It has become increasingly popular to add adjectives to “justice.” This has led to “social justice,” “racial justice,” environmental justice,” and now, “housing justice.” As an example, Casey Dawkins, Professor of Urban Studies and Planning at the University of Maryland, claims that we must develop a new understanding of justice as it applies to housing. In his book Just Housing, he writes,
I argue that certain contextual conditions influence housing’s distribution and valuation, and these conditions call for an approach to justice that considers housing’s distinctive qualities.
Every value has “certain contextual conditions” that influence its distribution and valuation. But we don’t need separate concepts of justice for “smart phone justice,” or “television justice,” or “automobile justice.” All we need is a proper definition of justice.
Not surprisingly, Dawkins does not offer a proper definition. What Dawkins proposes is the obliteration of justice:
While some equate justice with morality writ large, most theories of justice pertain more narrowly to what “we owe to each other” (particularly as these obligations are instantiated in actions taken by the nation-state or its agents to distribute goods, resources, and opportunities)….

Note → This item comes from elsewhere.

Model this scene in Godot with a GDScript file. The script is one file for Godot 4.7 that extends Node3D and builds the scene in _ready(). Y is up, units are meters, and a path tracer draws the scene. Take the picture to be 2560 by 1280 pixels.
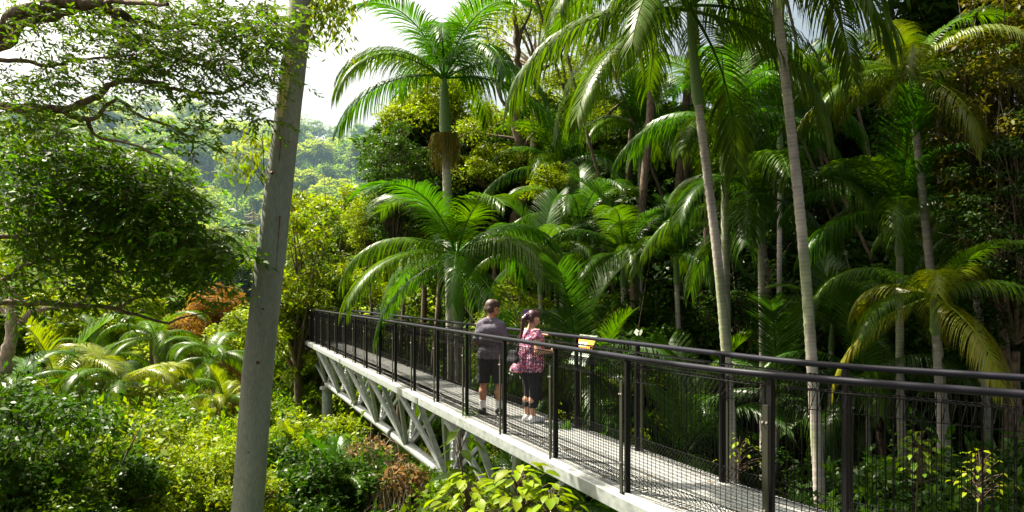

I interpret housing justice to be a particular understanding of distributive justice that addresses moral questions about the production, distribution, occupancy, and ownership of housing.
Adding adjectives to justice does not provide greater clarity or understanding. What it does do is confuse the issue and allow the concept of justice to be perverted.
Properly understood, justice does pertain to “what we owe to each other.” Properly understood, justice demands that owe to others that which they have earned, that which they deserve. This is true no matter which particular issue we are considering.
To Dawkins, justice does not pertain to what an individual has earned. It means an equal distribution of values, regardless of an individual’s actions or inactions to produce or earn those values. To Dawkins, individuals deserve housing because they exist. This isn’t justice; it is injustice.
Not only do the advocates of “housing justice” want to grant unearned rewards, they seek to impose undeserved penalties on housing producers. The growing popularity of rent control is one example. Eviction moratoriums is another. Across the nation, controls and restrictions are being imposed on landlords in the name of “housing justice.”
This illustrates a point that Peter Schwartz once made: political disasters are always preceded by epistemological disasters. The goals of “housing justice warriors” would be impossible to achieve without first perverting the meaning of the concept “justice.”